# [Written request]
Could you output each line of the data that follows exactly?

# [Entries shown]

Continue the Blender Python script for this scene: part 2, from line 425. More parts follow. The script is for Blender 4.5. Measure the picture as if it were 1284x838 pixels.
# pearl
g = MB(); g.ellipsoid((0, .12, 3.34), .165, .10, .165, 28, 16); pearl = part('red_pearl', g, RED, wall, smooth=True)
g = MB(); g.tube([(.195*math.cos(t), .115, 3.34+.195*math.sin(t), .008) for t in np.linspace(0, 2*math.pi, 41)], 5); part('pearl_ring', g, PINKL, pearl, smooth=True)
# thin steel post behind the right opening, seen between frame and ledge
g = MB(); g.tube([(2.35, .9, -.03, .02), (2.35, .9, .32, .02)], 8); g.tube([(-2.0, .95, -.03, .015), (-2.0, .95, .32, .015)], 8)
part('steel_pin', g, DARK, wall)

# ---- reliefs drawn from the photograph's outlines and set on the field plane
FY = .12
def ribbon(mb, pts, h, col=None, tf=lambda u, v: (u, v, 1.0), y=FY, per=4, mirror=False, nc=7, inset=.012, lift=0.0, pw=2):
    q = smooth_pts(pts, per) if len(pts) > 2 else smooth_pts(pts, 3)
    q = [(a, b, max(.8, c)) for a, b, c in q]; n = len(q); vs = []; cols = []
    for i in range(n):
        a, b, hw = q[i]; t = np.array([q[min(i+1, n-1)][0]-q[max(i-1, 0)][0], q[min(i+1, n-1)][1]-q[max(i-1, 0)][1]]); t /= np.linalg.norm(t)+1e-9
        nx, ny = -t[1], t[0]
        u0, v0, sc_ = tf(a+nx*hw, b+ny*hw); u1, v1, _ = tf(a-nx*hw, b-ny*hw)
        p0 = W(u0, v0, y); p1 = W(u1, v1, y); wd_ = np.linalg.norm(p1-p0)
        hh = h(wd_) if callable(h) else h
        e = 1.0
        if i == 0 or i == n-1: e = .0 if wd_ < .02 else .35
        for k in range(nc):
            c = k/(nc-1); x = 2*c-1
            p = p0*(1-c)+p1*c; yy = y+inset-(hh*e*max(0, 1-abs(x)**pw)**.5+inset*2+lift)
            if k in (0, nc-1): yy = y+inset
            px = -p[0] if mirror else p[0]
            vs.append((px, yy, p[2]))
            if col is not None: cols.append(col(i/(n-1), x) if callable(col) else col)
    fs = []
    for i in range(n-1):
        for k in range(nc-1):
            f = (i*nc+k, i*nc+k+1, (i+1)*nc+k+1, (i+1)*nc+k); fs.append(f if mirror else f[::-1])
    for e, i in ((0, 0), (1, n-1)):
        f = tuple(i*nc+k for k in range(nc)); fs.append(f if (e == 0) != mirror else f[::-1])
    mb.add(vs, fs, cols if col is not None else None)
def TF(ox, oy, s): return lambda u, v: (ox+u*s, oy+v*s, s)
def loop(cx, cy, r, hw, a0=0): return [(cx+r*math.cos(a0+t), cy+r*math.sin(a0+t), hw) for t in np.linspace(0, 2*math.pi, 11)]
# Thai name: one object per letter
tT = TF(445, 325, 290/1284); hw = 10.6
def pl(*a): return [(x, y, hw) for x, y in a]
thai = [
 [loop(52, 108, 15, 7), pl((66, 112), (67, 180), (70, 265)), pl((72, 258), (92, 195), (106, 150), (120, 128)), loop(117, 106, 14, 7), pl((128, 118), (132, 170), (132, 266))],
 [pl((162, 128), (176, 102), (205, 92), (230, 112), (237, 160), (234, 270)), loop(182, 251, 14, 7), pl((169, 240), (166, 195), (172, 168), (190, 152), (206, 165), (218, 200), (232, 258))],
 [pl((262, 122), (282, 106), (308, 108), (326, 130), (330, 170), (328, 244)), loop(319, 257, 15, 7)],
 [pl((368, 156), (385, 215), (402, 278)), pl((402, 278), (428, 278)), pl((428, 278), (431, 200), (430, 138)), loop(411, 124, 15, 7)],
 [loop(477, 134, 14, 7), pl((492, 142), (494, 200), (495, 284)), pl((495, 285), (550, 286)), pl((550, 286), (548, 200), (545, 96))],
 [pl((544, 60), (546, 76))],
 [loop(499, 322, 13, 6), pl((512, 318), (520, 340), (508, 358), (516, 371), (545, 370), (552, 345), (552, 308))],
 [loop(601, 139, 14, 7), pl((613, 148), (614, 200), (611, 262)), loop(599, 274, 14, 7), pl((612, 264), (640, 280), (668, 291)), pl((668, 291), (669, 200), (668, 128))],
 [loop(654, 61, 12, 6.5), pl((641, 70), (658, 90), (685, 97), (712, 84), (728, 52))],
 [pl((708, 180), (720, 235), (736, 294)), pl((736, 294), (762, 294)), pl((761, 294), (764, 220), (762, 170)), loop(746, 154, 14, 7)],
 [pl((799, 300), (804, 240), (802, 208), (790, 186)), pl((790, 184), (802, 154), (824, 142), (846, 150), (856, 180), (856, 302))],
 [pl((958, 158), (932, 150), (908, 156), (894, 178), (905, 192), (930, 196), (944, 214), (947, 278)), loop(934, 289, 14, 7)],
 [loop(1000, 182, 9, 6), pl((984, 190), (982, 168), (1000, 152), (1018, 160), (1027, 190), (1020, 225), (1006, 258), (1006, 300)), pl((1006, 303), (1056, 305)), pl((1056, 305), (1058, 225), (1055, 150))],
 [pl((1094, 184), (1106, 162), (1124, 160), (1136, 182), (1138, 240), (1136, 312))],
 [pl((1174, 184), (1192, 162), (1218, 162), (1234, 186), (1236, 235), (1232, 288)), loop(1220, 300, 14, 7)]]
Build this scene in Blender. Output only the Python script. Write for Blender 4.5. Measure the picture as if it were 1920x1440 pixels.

# [Solution]
Continue the Blender Python script for this scene: part 2, from line 425. More parts follow. The script is for Blender 4.5. Measure the picture as if it were 1284x838 pixels.
# pearl
g = MB(); g.ellipsoid((0, .12, 3.34), .165, .10, .165, 28, 16); pearl = part('red_pearl', g, RED, wall, smooth=True)
g = MB(); g.tube([(.195*math.cos(t), .115, 3.34+.195*math.sin(t), .008) for t in np.linspace(0, 2*math.pi, 41)], 5); part('pearl_ring', g, PINKL, pearl, smooth=True)
# thin steel post behind the right opening, seen between frame and ledge
g = MB(); g.tube([(2.35, .9, -.03, .02), (2.35, .9, .32, .02)], 8); g.tube([(-2.0, .95, -.03, .015), (-2.0, .95, .32, .015)], 8)
part('steel_pin', g, DARK, wall)

# ---- reliefs drawn from the photograph's outlines and set on the field plane
FY = .12
def ribbon(mb, pts, h, col=None, tf=lambda u, v: (u, v, 1.0), y=FY, per=4, mirror=False, nc=7, inset=.012, lift=0.0, pw=2):
    q = smooth_pts(pts, per) if len(pts) > 2 else smooth_pts(pts, 3)
    q = [(a, b, max(.8, c)) for a, b, c in q]; n = len(q); vs = []; cols = []
    for i in range(n):
        a, b, hw = q[i]; t = np.array([q[min(i+1, n-1)][0]-q[max(i-1, 0)][0], q[min(i+1, n-1)][1]-q[max(i-1, 0)][1]]); t /= np.linalg.norm(t)+1e-9
        nx, ny = -t[1], t[0]
        u0, v0, sc_ = tf(a+nx*hw, b+ny*hw); u1, v1, _ = tf(a-nx*hw, b-ny*hw)
        p0 = W(u0, v0, y); p1 = W(u1, v1, y); wd_ = np.linalg.norm(p1-p0)
        hh = h(wd_) if callable(h) else h
        e = 1.0
        if i == 0 or i == n-1: e = .0 if wd_ < .02 else .35
        for k in range(nc):
            c = k/(nc-1); x = 2*c-1
            p = p0*(1-c)+p1*c; yy = y+inset-(hh*e*max(0, 1-abs(x)**pw)**.5+inset*2+lift)
            if k in (0, nc-1): yy = y+inset
            px = -p[0] if mirror else p[0]
            vs.append((px, yy, p[2]))
            if col is not None: cols.append(col(i/(n-1), x) if callable(col) else col)
    fs = []
    for i in range(n-1):
        for k in range(nc-1):
            f = (i*nc+k, i*nc+k+1, (i+1)*nc+k+1, (i+1)*nc+k); fs.append(f if mirror else f[::-1])
    for e, i in ((0, 0), (1, n-1)):
        f = tuple(i*nc+k for k in range(nc)); fs.append(f if (e == 0) != mirror else f[::-1])
    mb.add(vs, fs, cols if col is not None else None)
def TF(ox, oy, s): return lambda u, v: (ox+u*s, oy+v*s, s)
def loop(cx, cy, r, hw, a0=0): return [(cx+r*math.cos(a0+t), cy+r*math.sin(a0+t), hw) for t in np.linspace(0, 2*math.pi, 11)]
# Thai name: one object per letter
tT = TF(445, 325, 290/1284); hw = 10.6
def pl(*a): return [(x, y, hw) for x, y in a]
thai = [
 [loop(52, 108, 15, 7), pl((66, 112), (67, 180), (70, 265)), pl((72, 258), (92, 195), (106, 150), (120, 128)), loop(117, 106, 14, 7), pl((128, 118), (132, 170), (132, 266))],
 [pl((162, 128), (176, 102), (205, 92), (230, 112), (237, 160), (234, 270)), loop(182, 251, 14, 7), pl((169, 240), (166, 195), (172, 168), (190, 152), (206, 165), (218, 200), (232, 258))],
 [pl((262, 122), (282, 106), (308, 108), (326, 130), (330, 170), (328, 244)), loop(319, 257, 15, 7)],
 [pl((368, 156), (385, 215), (402, 278)), pl((402, 278), (428, 278)), pl((428, 278), (431, 200), (430, 138)), loop(411, 124, 15, 7)],
 [loop(477, 134, 14, 7), pl((492, 142), (494, 200), (495, 284)), pl((495, 285), (550, 286)), pl((550, 286), (548, 200), (545, 96))],
 [pl((544, 60), (546, 76))],
 [loop(499, 322, 13, 6), pl((512, 318), (520, 340), (508, 358), (516, 371), (545, 370), (552, 345), (552, 308))],
 [loop(601, 139, 14, 7), pl((613, 148), (614, 200), (611, 262)), loop(599, 274, 14, 7), pl((612, 264), (640, 280), (668, 291)), pl((668, 291), (669, 200), (668, 128))],
 [loop(654, 61, 12, 6.5), pl((641, 70), (658, 90), (685, 97), (712, 84), (728, 52))],
 [pl((708, 180), (720, 235), (736, 294)), pl((736, 294), (762, 294)), pl((761, 294), (764, 220), (762, 170)), loop(746, 154, 14, 7)],
 [pl((799, 300), (804, 240), (802, 208), (790, 186)), pl((790, 184), (802, 154), (824, 142), (846, 150), (856, 180), (856, 302))],
 [pl((958, 158), (932, 150), (908, 156), (894, 178), (905, 192), (930, 196), (944, 214), (947, 278)), loop(934, 289, 14, 7)],
 [loop(1000, 182, 9, 6), pl((984, 190), (982, 168), (1000, 152), (1018, 160), (1027, 190), (1020, 225), (1006, 258), (1006, 300)), pl((1006, 303), (1056, 305)), pl((1056, 305), (1058, 225), (1055, 150))],
 [pl((1094, 184), (1106, 162), (1124, 160), (1136, 182), (1138, 240), (1136, 312))],
 [pl((1174, 184), (1192, 162), (1218, 162), (1234, 186), (1236, 235), (1232, 288)), loop(1220, 300, 14, 7)]]
Build this scene in Blender. Output only the Python script. Write for Blender 4.5. Measure the picture as if it were 1920x1440 pixels.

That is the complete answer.